Atsushi Nakahigashi, chef and culinary director of One Rice One Soup, based in Kyoto, Japan, brought wild foraged seaweed. He explained that this rare, special variety from Noto, Japan, was picked by hand before an earthquake last January. It was plenty salty and chewy, but when hydrated it became almost creamy. Other delegates, from the Philippines, had me celebrating with their Ube Cream Liqueur, and a fiery DJ set, while the team from Ukraine—all women—pulled at my heartstrings while we discussed the sobering reality of farming and maintaining your food supply while many men were off at war.

I was touched, and renewed by the global connection we all share. At one point in the Cooks’ Alliance dinner ingredients were spread over tables and languages flew around the room with colorful vibrancy as people used any communication style possible¸—like fingers, gestures and good old-fashioned “give it a taste”—to explain their foods.

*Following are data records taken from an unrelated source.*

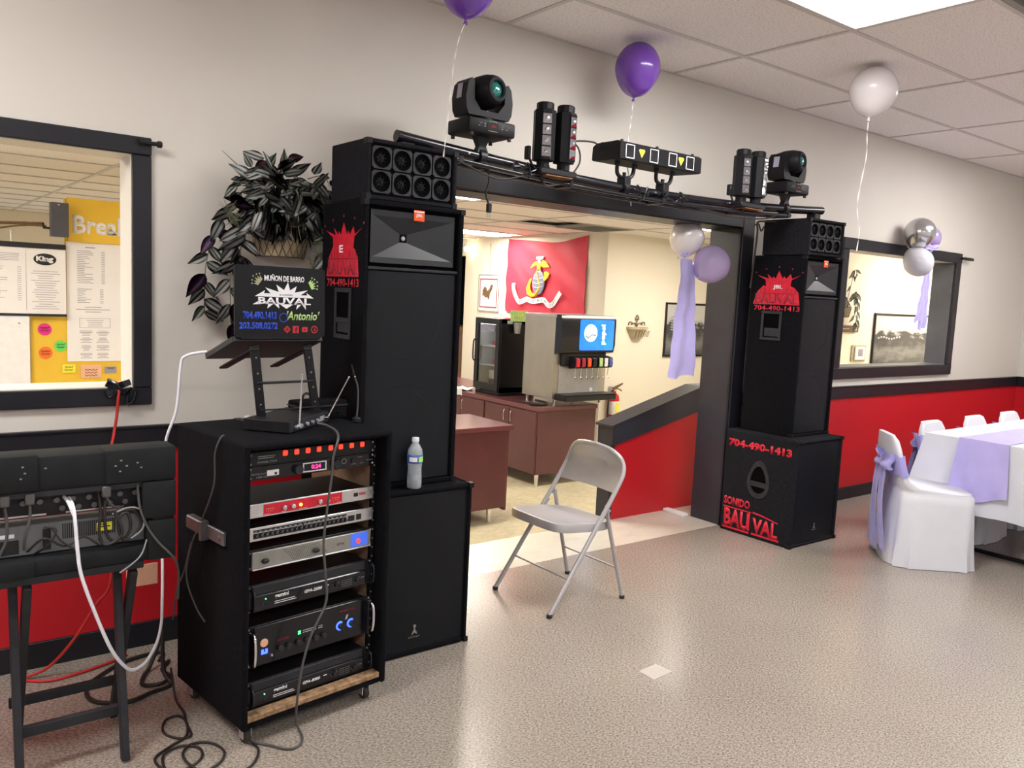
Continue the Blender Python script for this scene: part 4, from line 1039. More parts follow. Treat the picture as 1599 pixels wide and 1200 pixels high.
# black box behind
ab = thing('accessory_box', 'black zipped accessory case with a small loop handle behind the receiver', 'case', (0.06, -0.615, RT), 0.18)
MB().box((0, 0, 0.001), (0.20, 0.10, 0.070), bev=0.008, seg=2).build('body', 'tar', ab, smooth=40)
MB().box((-0.002, -0.002, 0.048), (0.202, 0.102, 0.053), bev=0.001).build('zip', 'charcoal', ab)
MB().tube([(0.035, 0.05, 0.068), (0.035, 0.05, 0.088), (0.050, 0.05, 0.096), (0.065, 0.05, 0.088), (0.065, 0.05, 0.068)], 0.0045, n=8, smooth=4).build('handle', 'black', ab, smooth=50)
# goose-neck lamp
gl = thing('gooseneck_lamp', 'thin black goose-neck lamp rising from the rack top in front of the left speaker', 'lamp', (0.235, -0.70, RT))
MB().cyl((0, 0, 0.010), 0.016, 0.019, n=16, bev=0.003).build('base', 'black', gl, smooth=40)
MB().tube([(0, 0, 0.018), (0.004, 0, 0.07), (0.002, 0, 0.13), (-0.012, 0, 0.17)], 0.0032, n=8, smooth=5).build('neck', 'cordgrey', gl, smooth=60)
MB().tube([(-0.012, 0, 0.168), (-0.026, -0.002, 0.215)], 0.005, n=8, r2=0.003).build('head', 'black', gl, smooth=60)
MB().ball((-0.013, -0.005, 0.172), 0.003, n=8).build('collar', 'chrome', gl)
# small heap of cable connectors
hp = MB()
for k in range(7):
    a = k*0.9; hp.tube([(0.03*math.cos(a), 0.025*math.sin(a), 0.006+0.003*k), (0.01*math.cos(a+1), 0.012*math.sin(a+1), 0.014+0.003*k), (0.032*math.cos(a+2.2), 0.024*math.sin(a+2.2), 0.007+0.002*k)], 0.0045, n=8, smooth=4)
hp = hp.build('audio_cable', 'blackgloss', smooth=50, loc=(0.215, -0.665+0.10, RT)); tag(hp, 'small tangled heap of glossy black cable on the rack top', 'cable')

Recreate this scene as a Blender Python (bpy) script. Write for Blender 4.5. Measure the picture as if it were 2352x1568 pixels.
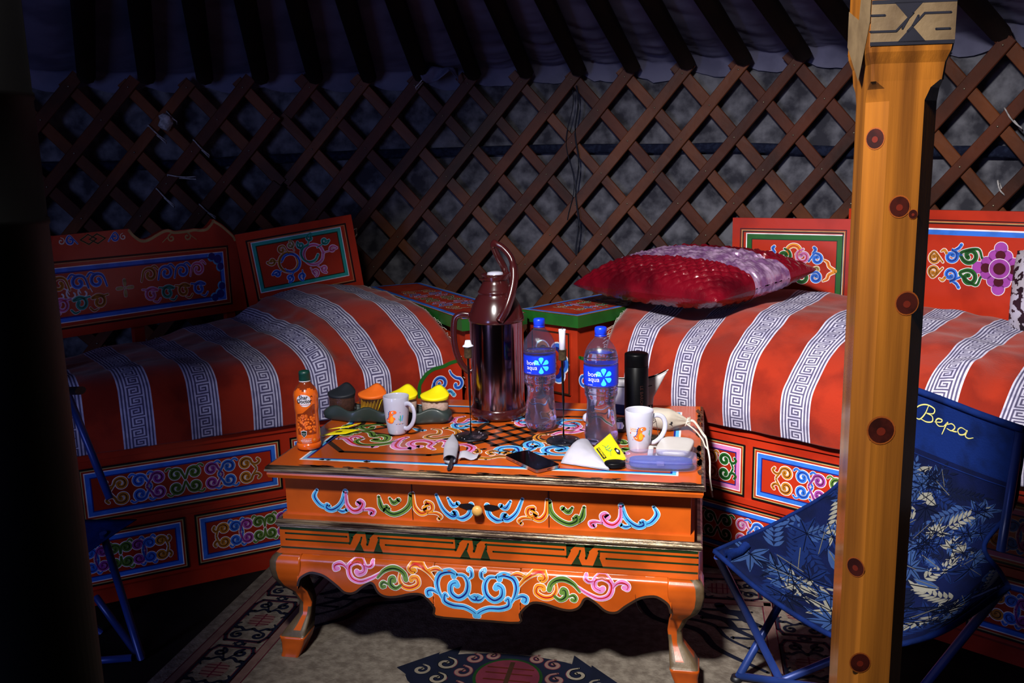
import bpy, math, random
from mathutils import Vector, Matrix, noise
from mathutils.geometry import tessellate_polygon
for o in list(bpy.data.objects): bpy.data.objects.remove(o)
SC=bpy.context.scene; COL=SC.collection
PI=math.pi; R=math.radians; sin=math.sin; cos=math.cos
V=Vector
# ---------------------------------------------------------------- camera
yaw,pit,roll=0.2028,0.1917,-0.02386
fw=V((-sin(yaw)*cos(pit),cos(yaw)*cos(pit),-sin(pit)))
r0=V((cos(yaw),sin(yaw),0)); u0=r0.cross(fw)
rr=r0*cos(roll)+u0*sin(roll); uu=u0*cos(roll)-r0*sin(roll)
cd=bpy.data.cameras.new('camera'); cam=bpy.data.objects.new('camera',cd); COL.objects.link(cam)
cd.sensor_width=36; cd.sensor_fit='HORIZONTAL'; cd.lens=2083.5/2352*36; cd.clip_start=.05
m=Matrix.Identity(4)
for i in range(3): m[i][0]=rr[i]; m[i][1]=uu[i]; m[i][2]=-fw[i]
m[0][3]=0; m[1][3]=0; m[2][3]=1.26
cam.matrix_world=m; SC.camera=cam
# ---------------------------------------------------------------- light
YC=V((-.75,1.17,0))          # centre of the yurt
w=bpy.data.worlds.new('world'); SC.world=w; w.use_nodes=True
bg=w.node_tree.nodes['Background']; bg.inputs[0].default_value=(.35,.5,1,1); bg.inputs[1].default_value=.02
def area(name,loc,target,size,power,color,spread=180,sy=None,shape='DISK'):
    l=bpy.data.lights.new(name,'AREA'); l.shape=shape; l.size=size
    if sy: l.size_y=sy
    l.energy=power; l.color=color; l.spread=R(spread)
    o=bpy.data.objects.new(name,l); COL.objects.link(o); o.location=loc
    o.rotation_euler=(V(target)-V(loc)).to_track_quat('-Z','Y').to_euler(); return o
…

I watched a delegate from Nigeria spoon-feed another from halfway across the world; I relished in the joy food provides—as a universal language—connection and commonality for the support of local good, clean, fair food for all.

EP: What are ways that you dream of Arizona being represented at a future Terra Madre gathering?

AS: I dream of seeing a dinner at Terra Madre composed entirely of Arizona’s culinarians representing over 4,000 years of food history. Dishes, moving from pre-contact wild foods to foods like a white Sonora wheat bread with peach, orange and wine butter reduction, that bring into conversation the way Spanish missionaries colonized palates, forever changing Arizona’s food landscape. And dishes from Arizona’s modern gastronomy scene reflect the new wave of global diversity by those who call Arizona home.

Arizona’s food history is the epicenter of these impactful and important conversations, which are better had over a dinner.